··· Exercise material

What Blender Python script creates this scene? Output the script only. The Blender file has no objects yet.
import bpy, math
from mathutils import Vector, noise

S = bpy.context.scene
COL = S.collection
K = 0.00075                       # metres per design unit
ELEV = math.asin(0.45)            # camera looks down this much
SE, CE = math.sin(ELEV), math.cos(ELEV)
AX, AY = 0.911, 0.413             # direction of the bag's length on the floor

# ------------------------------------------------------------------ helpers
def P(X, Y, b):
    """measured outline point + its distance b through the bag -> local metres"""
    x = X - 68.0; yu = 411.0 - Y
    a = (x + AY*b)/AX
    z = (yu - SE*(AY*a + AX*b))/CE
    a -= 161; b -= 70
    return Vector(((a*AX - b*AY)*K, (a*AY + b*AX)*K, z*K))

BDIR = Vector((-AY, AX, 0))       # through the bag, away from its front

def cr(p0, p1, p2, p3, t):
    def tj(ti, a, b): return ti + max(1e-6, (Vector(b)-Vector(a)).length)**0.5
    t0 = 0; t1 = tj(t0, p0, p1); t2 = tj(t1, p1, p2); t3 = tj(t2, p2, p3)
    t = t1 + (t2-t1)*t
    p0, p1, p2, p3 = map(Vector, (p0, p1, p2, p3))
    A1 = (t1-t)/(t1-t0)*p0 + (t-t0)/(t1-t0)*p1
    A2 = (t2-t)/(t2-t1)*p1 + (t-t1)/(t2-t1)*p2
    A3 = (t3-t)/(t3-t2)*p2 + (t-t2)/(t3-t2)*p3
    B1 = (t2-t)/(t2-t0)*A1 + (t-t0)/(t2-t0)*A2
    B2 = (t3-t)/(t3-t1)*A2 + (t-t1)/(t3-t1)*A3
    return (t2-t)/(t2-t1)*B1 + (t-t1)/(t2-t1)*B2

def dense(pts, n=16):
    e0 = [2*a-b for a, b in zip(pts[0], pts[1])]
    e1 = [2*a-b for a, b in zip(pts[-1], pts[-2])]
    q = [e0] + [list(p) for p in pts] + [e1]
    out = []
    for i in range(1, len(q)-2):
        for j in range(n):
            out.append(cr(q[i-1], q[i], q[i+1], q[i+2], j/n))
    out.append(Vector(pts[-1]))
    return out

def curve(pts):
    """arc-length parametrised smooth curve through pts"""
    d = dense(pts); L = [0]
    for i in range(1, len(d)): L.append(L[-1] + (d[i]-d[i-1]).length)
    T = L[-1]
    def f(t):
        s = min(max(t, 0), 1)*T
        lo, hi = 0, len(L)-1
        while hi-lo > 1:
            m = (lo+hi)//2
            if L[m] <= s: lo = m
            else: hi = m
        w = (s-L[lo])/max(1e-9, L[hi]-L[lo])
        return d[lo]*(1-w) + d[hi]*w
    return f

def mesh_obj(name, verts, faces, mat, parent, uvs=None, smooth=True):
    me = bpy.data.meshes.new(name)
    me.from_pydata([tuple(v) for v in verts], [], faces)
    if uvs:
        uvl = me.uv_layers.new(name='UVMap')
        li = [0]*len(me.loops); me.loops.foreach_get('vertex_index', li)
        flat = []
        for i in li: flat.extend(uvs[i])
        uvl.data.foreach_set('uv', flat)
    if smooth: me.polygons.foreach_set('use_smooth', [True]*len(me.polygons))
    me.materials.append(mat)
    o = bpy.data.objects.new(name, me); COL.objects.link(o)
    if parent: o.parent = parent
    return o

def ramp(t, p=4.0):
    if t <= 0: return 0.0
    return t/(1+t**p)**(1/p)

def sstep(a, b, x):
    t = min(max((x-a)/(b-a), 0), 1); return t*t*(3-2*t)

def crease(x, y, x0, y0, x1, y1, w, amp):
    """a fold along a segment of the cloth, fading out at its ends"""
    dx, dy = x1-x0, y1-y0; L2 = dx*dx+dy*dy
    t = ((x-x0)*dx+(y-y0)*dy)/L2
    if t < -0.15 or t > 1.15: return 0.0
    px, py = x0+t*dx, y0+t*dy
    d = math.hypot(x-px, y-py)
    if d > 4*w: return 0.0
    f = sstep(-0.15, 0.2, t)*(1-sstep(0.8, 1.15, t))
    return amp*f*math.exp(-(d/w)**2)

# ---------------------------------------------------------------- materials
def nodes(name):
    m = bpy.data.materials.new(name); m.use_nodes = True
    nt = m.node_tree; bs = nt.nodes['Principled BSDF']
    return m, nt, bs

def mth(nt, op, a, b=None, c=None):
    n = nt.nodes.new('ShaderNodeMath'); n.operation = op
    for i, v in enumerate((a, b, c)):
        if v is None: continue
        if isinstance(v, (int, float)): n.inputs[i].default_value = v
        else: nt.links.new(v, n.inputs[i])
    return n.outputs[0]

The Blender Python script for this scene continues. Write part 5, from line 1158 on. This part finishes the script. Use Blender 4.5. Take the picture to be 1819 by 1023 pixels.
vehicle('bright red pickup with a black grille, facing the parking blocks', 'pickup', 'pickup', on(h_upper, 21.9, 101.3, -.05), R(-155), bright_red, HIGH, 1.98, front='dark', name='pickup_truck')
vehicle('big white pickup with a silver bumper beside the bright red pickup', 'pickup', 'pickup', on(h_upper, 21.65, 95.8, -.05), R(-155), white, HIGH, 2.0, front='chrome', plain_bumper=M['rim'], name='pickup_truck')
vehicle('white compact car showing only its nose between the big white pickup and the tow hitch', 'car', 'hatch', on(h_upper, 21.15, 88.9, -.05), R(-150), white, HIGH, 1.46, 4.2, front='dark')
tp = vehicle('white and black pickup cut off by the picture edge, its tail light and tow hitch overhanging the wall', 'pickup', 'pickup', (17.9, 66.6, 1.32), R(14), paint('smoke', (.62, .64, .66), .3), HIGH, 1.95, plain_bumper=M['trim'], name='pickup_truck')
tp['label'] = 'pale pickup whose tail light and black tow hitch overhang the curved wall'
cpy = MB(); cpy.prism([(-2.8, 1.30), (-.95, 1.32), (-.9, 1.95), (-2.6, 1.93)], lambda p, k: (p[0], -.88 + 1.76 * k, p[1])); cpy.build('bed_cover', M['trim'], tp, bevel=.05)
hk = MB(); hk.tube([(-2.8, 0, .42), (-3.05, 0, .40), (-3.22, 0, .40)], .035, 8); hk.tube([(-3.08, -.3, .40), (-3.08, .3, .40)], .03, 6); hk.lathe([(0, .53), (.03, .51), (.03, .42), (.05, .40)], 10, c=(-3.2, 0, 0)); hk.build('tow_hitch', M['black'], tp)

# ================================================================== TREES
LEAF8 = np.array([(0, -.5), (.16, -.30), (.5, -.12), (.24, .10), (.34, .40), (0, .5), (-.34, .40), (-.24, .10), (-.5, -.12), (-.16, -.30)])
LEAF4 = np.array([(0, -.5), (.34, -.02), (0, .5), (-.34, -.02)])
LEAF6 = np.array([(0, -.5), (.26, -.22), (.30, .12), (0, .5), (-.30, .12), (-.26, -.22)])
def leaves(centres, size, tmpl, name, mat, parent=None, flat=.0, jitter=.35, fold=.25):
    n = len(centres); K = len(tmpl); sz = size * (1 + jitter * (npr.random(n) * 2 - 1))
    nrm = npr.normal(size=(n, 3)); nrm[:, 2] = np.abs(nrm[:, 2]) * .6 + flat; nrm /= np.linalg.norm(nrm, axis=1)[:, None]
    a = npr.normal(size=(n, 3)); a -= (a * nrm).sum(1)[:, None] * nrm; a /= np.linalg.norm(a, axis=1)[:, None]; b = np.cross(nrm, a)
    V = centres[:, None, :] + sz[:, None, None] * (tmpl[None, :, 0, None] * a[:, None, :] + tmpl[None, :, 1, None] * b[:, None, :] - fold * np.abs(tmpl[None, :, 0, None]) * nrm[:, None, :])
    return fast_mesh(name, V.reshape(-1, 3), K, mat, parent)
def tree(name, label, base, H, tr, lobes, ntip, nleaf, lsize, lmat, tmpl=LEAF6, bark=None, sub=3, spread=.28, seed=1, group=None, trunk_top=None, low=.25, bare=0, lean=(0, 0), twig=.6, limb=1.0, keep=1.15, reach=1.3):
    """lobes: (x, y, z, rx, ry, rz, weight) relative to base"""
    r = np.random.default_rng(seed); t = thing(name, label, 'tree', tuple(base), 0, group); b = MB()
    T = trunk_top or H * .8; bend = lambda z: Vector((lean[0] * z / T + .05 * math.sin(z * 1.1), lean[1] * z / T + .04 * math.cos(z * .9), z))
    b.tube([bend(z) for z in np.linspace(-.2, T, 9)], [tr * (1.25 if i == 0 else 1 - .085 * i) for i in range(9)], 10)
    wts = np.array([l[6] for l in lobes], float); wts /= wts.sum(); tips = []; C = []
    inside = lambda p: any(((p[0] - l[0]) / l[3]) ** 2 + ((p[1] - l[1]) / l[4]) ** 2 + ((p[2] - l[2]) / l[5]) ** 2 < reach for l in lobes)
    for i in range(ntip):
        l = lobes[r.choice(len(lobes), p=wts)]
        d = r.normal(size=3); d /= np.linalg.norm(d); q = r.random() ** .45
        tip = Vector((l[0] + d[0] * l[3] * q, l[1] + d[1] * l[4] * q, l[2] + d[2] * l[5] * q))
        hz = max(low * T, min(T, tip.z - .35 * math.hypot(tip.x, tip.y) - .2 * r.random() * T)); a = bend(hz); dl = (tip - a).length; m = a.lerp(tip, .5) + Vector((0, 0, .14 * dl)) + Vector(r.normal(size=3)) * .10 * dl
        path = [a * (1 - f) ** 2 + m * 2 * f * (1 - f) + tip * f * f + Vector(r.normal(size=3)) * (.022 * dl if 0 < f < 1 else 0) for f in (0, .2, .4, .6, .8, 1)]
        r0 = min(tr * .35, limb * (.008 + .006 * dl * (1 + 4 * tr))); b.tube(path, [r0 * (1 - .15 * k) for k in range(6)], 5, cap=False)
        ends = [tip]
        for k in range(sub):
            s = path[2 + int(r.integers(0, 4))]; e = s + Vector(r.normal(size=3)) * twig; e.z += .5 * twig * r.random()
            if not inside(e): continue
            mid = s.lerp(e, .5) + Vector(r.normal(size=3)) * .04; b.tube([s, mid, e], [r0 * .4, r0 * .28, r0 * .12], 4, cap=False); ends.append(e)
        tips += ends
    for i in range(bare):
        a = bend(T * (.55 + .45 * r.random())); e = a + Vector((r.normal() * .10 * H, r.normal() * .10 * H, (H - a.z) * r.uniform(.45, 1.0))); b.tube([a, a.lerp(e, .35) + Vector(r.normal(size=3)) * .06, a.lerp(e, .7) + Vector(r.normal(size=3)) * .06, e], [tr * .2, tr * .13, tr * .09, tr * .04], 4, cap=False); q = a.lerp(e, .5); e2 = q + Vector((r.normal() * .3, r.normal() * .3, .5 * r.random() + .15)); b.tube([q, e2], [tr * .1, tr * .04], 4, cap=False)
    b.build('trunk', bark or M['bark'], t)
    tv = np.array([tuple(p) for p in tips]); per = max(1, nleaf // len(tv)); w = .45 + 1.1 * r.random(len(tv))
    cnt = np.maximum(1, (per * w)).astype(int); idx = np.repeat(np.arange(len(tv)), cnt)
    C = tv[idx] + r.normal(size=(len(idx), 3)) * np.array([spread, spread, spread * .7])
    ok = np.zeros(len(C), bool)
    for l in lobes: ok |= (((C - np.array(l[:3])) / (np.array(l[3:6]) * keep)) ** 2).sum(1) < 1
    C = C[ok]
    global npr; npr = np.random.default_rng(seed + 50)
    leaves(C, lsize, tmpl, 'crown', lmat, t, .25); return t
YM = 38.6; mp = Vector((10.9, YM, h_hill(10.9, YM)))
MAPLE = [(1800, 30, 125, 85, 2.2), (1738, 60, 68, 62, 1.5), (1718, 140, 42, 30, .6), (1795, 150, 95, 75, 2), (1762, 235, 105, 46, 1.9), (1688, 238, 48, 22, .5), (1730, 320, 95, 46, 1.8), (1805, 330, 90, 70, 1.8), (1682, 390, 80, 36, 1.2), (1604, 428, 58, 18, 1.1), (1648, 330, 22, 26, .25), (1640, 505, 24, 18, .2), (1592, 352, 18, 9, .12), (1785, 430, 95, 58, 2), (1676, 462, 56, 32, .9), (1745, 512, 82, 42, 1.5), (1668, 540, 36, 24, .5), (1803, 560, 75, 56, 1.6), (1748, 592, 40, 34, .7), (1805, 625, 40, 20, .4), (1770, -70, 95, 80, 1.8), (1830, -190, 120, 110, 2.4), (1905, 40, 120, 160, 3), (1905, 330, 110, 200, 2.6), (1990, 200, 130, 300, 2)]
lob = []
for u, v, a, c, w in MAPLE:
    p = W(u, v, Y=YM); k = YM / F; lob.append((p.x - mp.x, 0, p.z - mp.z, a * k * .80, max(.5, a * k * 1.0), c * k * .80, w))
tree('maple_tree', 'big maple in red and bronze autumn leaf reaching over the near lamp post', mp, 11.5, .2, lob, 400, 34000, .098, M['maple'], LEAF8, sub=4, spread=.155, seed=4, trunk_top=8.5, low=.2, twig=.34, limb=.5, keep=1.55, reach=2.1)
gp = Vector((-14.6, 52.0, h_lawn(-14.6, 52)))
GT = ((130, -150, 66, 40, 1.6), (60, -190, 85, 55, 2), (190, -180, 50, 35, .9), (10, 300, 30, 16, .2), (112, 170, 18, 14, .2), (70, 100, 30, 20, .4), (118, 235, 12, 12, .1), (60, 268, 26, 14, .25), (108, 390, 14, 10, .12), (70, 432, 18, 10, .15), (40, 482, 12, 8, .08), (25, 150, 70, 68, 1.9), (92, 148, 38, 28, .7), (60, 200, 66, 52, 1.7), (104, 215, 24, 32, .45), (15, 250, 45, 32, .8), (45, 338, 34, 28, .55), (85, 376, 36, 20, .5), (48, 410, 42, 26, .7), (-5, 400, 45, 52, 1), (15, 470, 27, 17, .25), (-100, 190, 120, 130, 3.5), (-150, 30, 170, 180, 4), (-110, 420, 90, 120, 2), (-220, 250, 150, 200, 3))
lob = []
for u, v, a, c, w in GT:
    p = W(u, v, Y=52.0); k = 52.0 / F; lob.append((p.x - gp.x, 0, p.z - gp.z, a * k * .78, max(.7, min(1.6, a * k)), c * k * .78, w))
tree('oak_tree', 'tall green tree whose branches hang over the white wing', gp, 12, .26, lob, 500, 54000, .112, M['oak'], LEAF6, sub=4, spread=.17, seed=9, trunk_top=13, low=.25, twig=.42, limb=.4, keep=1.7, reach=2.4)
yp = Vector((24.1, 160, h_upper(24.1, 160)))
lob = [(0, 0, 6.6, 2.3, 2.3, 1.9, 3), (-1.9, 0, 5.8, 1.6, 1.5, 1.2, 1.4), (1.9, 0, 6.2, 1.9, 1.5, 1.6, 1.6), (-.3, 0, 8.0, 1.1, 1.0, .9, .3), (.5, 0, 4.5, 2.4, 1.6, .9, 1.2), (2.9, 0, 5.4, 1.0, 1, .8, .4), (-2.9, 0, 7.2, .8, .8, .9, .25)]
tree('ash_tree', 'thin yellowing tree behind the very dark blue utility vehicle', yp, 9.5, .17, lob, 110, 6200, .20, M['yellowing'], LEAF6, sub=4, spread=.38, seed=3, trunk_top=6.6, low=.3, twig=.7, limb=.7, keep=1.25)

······

## [What is asked]
The word "scene" may occur in lines of the records. Report how many such lines there are, giving only the number.

## [Response to this task]
3